Retail Dynamic Contextual Pricing in The New Economy

Jan Chipchase, Nokia’s peripatetic investigator of cultural technology, spotted this electronic price tag in a Tokyo shop. He notes it is a “Small sign. Big implications.” 

Pricetage 

Long expected, dynamic contextual retail pricing is now apparently in prototype. An LED mini-tag displaying the price of an item offers many benefits — to sellers primarily. The price of a can of soup can change depending on the weather, the price of the competition down the street, the amount of stock in the back room, the price of corn futures, or even the pattern of traffic in the store. Quants will have a field day coming up with gonzo algorithms maximizing all these variables. “Get the perfect pickle code!” says the spam to grocery store owners.
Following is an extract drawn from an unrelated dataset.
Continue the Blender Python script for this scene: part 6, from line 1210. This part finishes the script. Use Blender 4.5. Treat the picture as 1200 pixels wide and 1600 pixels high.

The optimization inherent in this price display would optimize retail profits first, but eventually, like all the other “zero friction” transactions in the network economy, this dynamic pricing (think eBay) benefits the consumer. 

However to repeat an earlier prediction of mine: some consumers will head to stores that boast “NO DYNAMIC PRICING!” just as many eBay buyers (I am often one of them) choose to pay the immediate “Buy it Now” fixed price rather than haggle over a fluctuating auction price. Uncertainty has its costs.